九州に今永昇太を彷彿とさせる左腕。早くも来季ドラフト上位候補と評判 (2ページ目)
西日本工業大は日本文理大と同じ北部九州ブロックに所属する。OBの武田啓監督は北大津(滋賀)の高校時代、赴任したばかりの宮崎裕也監督(現・彦根総合高校監督)の猛練習に耐え、「部員1人」の時期を乗り越えた伝説の部員として知られている。北大津はその後、宮崎監督によって黄金時代を迎えたが、武田監督は選手として礎を築いたのだった。
そんなルーツがある熱血漢が監督を務めるだけに、西日本工業大は大学野球部としては珍しく、厳しく統率のとれたチームである。
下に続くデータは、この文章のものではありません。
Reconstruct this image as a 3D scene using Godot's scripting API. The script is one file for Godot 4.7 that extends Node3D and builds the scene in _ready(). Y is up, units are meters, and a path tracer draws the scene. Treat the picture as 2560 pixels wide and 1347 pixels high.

OBの多くは東証一部上場企業など、大手企業に就職する。九州内では「就職に強い西工大」と評判になっている。
今秋に4年生の丸山翔大がヤクルトから育成ドラフト4位指名を受けて初めてNPB選手が誕生したものの、野球部としては名門というわけではない。北部ブロックが誕生した2016年春以降、9季あったリーグ戦はすべて日本文理大が優勝している。
高校3年時に甲子園で活躍した隅田には、ほかにも魅力的な誘いがあったという。それでも西日本工業大に進んだ理由を本人はこのように語る。
「高校2年秋に左ヒジを疲労骨折したんですけど、そのタイミングで(波佐見高校の)得永(健)監督から西工大を勧めてもらったんです。ヒジをケガしたピッチャーを獲ってくれるなんて、本来はありえない話だと思うんです。ヒジが治ってよくなったからといって、進路を変えるのはイヤでした」
一方で、隅田の頭には「名門に行くより、1年生から投げるチャンスがあるだろう」という、したたかな計算もあった。「西工大に進んだメリットはたくさんある」と言う隅田は、キッパリとこう続けた。
「結局、やるのは自分なんで。どこの大学に行こうが、どんな環境だろうが、自分が頑張ればいいだけなんで」
切れ長の目と淡々とした語り口は、いかにも勝負師のムードが漂う。周囲に流されず、自分のやるべきことを見つめて黙々と取り組む。「こんな選手がプロで活躍するのかもしれない」と思わせるだけの説得力がある。